- _WHAT IS REQUIRED_:
From the listing below, pull out every line where the string "Python" appears.

***** DATASET ENTRIES

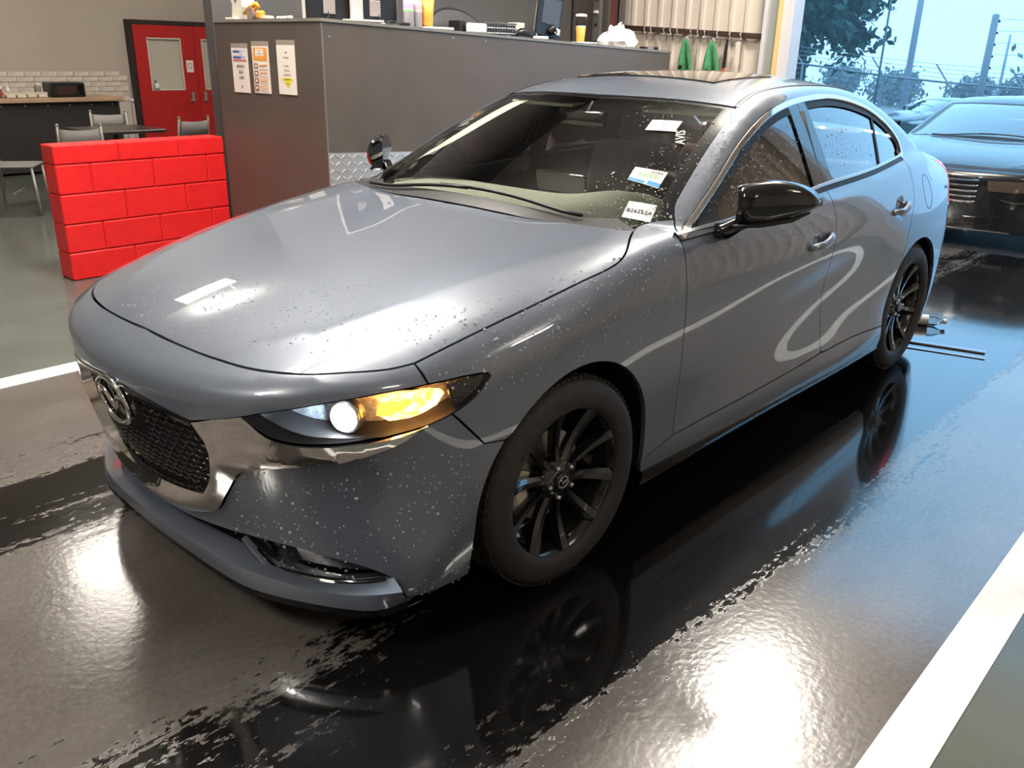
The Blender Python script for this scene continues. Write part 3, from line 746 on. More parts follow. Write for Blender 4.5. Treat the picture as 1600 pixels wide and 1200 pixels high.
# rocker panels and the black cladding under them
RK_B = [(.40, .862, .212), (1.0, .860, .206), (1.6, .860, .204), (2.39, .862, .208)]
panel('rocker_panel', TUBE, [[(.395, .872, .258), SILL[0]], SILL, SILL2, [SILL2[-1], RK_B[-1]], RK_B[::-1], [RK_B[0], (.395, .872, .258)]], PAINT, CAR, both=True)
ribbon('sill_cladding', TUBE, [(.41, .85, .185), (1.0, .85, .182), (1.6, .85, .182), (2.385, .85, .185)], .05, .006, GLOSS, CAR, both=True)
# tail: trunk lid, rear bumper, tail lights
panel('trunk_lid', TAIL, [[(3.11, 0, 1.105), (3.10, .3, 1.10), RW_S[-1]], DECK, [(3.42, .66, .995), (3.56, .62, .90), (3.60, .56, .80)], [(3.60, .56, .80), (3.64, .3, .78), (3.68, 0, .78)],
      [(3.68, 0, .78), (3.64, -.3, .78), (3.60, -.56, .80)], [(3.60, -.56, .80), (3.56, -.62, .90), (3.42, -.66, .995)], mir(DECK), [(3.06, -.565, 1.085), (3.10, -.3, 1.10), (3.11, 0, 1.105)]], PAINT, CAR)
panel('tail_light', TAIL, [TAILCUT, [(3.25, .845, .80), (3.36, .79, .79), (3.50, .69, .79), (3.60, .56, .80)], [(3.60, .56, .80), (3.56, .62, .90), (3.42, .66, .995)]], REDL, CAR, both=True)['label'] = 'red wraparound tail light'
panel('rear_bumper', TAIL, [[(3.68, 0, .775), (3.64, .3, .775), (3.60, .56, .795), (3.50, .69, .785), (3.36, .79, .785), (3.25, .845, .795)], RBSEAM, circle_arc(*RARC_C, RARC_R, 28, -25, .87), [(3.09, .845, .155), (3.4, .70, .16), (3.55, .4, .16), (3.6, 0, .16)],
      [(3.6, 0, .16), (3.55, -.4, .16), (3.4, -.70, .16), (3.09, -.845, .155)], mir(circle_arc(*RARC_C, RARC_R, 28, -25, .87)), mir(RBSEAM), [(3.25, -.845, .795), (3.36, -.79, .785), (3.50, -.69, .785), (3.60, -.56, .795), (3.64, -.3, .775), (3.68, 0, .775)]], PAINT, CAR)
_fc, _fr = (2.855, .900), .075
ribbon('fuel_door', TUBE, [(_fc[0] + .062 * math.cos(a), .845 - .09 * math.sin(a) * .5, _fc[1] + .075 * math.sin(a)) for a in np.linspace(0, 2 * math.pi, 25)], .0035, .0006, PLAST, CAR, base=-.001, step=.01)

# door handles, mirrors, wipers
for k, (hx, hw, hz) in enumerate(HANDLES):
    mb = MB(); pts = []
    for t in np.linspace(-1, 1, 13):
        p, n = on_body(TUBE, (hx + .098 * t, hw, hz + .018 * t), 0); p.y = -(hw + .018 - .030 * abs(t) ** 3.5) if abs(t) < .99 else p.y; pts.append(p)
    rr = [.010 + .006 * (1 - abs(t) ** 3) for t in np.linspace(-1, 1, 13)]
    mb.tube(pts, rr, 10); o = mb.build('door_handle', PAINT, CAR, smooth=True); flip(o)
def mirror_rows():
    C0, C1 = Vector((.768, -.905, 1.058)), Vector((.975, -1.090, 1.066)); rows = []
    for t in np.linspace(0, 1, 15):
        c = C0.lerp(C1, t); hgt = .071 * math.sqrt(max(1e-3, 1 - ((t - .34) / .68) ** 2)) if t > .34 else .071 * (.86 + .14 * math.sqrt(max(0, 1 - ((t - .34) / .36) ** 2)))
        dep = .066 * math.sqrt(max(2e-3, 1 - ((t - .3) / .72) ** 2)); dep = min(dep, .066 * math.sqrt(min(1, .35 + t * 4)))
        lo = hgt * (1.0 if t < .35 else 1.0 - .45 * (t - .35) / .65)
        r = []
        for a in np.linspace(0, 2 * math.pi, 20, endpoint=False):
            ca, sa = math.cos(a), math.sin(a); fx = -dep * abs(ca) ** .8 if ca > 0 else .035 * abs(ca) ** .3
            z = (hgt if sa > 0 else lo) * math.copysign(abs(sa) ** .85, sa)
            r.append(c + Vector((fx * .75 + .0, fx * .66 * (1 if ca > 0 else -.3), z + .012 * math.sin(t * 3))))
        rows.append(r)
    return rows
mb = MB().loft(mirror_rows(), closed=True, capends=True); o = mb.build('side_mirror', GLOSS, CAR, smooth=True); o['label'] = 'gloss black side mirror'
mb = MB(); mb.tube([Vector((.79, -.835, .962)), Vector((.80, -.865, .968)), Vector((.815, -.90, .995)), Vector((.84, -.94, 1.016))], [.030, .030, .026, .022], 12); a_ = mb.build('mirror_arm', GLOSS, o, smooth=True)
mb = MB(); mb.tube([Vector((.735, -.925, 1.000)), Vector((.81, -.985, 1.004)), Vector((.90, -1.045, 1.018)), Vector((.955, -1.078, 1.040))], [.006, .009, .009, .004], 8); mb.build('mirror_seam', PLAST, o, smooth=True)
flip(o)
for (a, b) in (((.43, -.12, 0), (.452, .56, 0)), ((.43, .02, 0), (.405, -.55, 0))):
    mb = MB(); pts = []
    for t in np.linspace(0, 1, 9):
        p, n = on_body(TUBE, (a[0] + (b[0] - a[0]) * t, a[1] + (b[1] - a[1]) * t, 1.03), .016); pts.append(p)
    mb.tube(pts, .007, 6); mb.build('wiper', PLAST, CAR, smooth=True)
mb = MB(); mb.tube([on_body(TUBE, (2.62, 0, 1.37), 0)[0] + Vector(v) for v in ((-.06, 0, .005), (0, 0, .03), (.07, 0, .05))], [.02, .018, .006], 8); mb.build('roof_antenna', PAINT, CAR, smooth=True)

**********
***** DATASET ENTRIES

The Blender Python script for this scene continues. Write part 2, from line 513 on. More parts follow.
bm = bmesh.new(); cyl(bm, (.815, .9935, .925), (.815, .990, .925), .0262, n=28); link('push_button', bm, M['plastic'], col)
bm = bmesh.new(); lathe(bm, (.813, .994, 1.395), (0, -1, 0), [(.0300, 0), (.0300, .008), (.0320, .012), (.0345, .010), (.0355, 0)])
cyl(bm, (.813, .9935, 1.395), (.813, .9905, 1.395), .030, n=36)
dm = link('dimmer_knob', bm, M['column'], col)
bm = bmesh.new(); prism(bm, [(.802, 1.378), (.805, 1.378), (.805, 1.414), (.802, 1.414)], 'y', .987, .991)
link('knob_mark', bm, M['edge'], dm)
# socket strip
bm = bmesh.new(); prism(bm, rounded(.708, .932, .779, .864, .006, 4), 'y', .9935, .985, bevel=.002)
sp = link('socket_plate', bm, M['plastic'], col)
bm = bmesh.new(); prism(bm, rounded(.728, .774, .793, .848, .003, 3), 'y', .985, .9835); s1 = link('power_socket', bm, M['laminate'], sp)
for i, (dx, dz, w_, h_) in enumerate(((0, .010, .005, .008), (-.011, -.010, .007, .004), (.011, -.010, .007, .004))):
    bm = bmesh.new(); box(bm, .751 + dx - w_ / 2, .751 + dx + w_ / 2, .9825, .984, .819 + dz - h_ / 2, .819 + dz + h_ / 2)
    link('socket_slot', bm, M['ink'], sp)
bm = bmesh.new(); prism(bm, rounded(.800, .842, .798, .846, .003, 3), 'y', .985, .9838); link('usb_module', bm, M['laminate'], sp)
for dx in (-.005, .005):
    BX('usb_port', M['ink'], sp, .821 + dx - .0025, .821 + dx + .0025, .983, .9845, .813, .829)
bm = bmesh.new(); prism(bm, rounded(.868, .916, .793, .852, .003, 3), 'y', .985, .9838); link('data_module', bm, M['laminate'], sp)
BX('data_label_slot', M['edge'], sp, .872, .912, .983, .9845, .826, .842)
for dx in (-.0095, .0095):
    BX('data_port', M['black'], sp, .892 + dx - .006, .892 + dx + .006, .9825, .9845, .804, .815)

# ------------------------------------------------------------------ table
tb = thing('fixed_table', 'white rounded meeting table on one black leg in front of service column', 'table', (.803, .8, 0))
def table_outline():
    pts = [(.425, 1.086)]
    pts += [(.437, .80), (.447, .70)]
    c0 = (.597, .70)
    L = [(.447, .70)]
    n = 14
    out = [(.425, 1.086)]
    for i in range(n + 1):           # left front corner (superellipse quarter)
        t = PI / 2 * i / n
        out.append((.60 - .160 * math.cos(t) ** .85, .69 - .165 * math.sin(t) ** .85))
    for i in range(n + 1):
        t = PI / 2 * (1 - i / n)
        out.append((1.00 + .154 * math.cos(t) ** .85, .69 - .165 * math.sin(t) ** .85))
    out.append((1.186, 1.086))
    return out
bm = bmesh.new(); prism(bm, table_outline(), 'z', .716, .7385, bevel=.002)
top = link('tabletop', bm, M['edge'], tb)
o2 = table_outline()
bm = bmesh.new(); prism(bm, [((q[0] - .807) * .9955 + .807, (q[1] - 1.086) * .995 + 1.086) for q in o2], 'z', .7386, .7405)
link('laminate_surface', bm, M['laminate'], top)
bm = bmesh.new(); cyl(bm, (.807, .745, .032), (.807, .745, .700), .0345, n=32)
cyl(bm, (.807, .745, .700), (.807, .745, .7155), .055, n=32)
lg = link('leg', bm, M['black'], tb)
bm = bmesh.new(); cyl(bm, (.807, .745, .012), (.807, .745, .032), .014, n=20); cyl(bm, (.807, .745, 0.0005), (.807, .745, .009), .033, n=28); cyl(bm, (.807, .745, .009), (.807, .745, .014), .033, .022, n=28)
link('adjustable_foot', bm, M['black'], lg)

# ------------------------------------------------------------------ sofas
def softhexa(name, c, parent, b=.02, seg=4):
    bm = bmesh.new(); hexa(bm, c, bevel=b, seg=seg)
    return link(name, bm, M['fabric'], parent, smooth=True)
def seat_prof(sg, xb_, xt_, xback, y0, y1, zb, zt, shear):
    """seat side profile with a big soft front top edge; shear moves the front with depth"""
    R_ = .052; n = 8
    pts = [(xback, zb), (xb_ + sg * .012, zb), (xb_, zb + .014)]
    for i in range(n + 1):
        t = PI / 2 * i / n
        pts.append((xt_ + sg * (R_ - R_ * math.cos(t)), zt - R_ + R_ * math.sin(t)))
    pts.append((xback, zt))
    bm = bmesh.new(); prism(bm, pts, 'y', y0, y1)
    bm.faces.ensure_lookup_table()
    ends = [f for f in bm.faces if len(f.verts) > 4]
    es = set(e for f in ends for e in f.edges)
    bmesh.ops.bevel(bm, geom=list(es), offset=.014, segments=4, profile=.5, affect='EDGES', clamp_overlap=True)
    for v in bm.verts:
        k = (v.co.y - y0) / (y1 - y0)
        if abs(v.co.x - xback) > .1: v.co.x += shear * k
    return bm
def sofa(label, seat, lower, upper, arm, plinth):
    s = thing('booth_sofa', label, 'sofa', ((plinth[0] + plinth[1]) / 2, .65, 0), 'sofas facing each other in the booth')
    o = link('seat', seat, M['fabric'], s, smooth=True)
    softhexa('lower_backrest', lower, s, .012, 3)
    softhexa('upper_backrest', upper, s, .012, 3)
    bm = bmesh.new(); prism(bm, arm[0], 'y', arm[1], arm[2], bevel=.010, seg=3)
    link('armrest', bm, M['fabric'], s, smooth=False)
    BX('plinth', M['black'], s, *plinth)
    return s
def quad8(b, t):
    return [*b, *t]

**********
***** DATASET ENTRIES

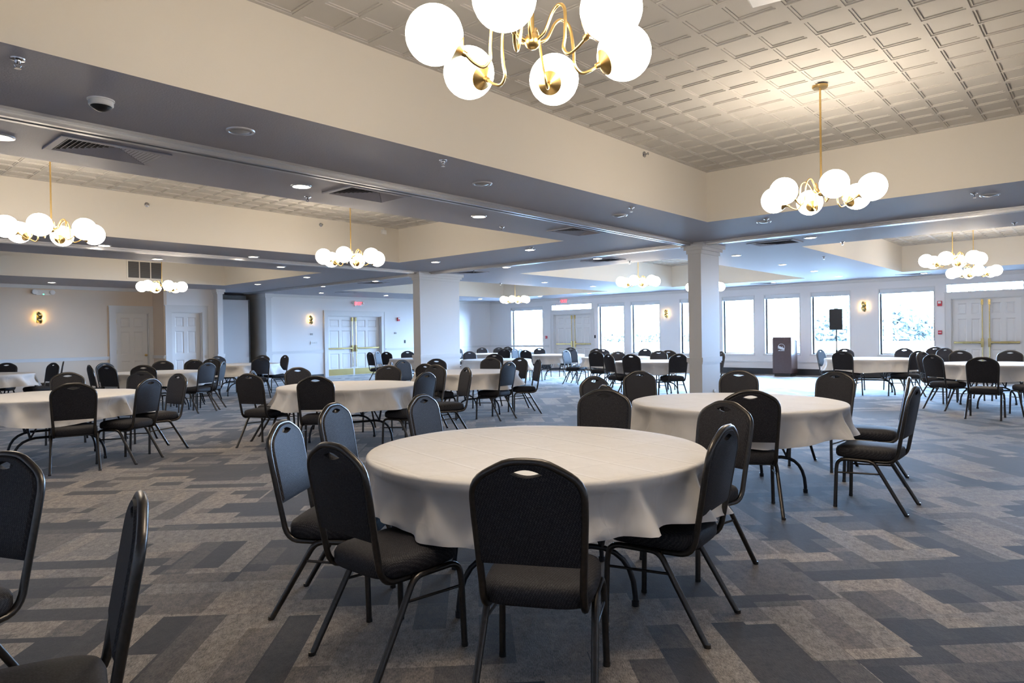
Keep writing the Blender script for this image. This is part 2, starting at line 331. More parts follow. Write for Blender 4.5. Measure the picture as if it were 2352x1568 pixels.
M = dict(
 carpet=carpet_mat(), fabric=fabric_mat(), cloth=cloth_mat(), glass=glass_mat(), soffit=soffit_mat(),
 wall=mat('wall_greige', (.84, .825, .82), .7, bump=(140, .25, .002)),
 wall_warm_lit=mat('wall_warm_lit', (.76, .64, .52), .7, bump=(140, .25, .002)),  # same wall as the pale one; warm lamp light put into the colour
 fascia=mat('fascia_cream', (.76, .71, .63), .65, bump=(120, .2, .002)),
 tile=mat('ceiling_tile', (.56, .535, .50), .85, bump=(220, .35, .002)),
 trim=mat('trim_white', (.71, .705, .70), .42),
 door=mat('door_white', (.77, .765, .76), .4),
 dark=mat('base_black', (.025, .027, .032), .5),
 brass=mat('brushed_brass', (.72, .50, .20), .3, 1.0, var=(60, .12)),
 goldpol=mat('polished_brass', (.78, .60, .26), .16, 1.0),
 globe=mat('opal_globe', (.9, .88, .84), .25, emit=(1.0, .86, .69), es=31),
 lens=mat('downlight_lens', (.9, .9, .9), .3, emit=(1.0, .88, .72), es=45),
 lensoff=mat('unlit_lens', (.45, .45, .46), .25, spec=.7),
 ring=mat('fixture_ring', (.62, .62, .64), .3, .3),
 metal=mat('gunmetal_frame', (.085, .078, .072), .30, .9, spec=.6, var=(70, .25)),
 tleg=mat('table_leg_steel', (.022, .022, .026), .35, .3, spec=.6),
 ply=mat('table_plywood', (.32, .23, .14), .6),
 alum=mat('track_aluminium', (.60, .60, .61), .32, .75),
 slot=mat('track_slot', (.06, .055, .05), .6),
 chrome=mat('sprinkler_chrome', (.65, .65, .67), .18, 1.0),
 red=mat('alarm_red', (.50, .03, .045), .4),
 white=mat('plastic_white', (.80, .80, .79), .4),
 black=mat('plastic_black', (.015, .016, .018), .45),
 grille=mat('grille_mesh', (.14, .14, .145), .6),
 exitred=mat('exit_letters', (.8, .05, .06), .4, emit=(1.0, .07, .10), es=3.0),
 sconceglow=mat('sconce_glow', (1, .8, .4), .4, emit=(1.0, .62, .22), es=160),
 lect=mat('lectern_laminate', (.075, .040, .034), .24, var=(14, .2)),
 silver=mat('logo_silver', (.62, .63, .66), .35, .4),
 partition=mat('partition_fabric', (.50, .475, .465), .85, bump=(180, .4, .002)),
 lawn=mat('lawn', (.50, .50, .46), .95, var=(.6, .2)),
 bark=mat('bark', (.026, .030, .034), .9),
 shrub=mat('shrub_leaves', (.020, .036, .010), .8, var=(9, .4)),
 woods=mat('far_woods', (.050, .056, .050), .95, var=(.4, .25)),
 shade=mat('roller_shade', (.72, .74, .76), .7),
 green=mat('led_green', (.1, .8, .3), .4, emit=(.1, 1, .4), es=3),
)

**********

- _THE ANSWER_:
The Blender Python script for this scene continues. Write part 3, from line 746 on. More parts follow. Write for Blender 4.5. Treat the picture as 1600 pixels wide and 1200 pixels high.
The Blender Python script for this scene continues. Write part 2, from line 513 on. More parts follow.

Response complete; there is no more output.